-- Start --
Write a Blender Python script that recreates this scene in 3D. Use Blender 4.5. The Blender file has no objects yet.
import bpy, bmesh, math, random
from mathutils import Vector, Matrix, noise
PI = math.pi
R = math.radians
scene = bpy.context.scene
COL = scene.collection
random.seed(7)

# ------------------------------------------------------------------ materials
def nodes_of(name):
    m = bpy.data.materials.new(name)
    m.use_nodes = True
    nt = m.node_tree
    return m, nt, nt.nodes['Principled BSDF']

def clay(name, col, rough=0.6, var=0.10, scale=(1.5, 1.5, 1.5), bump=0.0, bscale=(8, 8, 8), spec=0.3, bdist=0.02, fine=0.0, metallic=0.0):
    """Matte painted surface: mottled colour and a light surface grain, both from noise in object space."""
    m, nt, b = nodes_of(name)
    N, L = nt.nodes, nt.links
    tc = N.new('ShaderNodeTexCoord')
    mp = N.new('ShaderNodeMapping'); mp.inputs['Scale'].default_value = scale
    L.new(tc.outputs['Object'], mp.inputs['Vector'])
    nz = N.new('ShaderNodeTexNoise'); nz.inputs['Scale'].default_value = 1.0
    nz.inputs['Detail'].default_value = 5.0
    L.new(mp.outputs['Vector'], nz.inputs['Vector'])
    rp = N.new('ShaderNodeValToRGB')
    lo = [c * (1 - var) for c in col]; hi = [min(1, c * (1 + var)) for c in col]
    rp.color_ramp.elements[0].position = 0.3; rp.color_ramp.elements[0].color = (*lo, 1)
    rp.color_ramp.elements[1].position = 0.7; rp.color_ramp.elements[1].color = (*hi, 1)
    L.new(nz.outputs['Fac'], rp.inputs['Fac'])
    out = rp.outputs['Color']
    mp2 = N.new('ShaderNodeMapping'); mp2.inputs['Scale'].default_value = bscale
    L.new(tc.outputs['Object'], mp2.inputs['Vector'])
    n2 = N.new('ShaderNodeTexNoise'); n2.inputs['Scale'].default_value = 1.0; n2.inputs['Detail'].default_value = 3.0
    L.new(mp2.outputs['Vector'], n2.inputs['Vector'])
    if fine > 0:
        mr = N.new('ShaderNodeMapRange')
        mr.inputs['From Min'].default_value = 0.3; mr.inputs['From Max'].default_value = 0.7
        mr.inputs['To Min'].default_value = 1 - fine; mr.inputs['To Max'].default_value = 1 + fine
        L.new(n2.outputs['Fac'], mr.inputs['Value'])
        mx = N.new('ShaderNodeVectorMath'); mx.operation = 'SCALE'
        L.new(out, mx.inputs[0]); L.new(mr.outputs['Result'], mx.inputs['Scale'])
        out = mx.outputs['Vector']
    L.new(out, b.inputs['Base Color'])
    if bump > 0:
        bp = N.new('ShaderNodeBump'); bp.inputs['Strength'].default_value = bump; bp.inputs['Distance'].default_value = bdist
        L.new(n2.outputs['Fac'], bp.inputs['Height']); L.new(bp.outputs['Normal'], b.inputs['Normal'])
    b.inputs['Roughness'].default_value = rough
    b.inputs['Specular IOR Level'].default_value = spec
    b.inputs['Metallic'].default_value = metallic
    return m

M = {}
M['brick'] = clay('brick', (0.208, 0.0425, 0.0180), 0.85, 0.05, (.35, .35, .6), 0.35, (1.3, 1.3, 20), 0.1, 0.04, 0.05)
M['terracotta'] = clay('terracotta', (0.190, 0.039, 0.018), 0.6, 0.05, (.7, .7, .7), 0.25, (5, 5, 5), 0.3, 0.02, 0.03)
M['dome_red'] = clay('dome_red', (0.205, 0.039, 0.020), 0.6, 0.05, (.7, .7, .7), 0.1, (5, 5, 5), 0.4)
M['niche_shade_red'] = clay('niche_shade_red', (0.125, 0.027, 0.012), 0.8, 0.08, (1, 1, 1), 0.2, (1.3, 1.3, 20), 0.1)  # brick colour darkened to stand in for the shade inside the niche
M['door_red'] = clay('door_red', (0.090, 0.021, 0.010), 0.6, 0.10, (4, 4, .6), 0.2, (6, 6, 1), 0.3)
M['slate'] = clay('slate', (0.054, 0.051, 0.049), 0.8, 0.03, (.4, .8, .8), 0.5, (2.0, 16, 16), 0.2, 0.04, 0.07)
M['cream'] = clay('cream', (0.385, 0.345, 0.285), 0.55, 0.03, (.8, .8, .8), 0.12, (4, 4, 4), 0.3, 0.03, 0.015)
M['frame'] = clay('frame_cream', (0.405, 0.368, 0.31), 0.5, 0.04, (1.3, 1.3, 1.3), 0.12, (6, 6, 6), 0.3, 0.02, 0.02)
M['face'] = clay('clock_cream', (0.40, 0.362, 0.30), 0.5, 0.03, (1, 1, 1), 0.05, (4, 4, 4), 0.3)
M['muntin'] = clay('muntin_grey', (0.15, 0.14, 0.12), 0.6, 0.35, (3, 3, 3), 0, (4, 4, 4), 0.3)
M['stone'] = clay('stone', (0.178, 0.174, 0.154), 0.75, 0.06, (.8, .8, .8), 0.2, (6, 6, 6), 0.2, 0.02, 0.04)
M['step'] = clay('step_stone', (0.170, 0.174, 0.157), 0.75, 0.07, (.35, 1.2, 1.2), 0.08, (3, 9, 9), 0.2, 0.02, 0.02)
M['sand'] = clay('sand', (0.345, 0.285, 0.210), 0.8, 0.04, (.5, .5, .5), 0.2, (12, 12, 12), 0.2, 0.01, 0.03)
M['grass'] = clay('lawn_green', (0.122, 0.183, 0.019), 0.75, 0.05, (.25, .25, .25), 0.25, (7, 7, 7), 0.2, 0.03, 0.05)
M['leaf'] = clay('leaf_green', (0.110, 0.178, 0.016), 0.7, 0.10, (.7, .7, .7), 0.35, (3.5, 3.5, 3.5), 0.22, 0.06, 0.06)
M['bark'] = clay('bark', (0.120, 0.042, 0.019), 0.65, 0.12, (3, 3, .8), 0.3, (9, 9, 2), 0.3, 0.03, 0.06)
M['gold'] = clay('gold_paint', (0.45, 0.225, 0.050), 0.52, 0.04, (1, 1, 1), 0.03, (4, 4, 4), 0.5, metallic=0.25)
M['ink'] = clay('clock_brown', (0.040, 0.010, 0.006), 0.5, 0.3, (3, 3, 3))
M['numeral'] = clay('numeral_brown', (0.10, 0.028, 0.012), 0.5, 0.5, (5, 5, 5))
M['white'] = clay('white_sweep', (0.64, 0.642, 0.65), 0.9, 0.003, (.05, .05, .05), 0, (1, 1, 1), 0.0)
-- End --
§ **What to do**
Copy whichever lines in the listing above contain the word "scene".

§ **Expected answer**
Write a Blender Python script that recreates this scene in 3D. Use Blender 4.5. The Blender file has no objects yet.
scene = bpy.context.scene
COL = scene.collection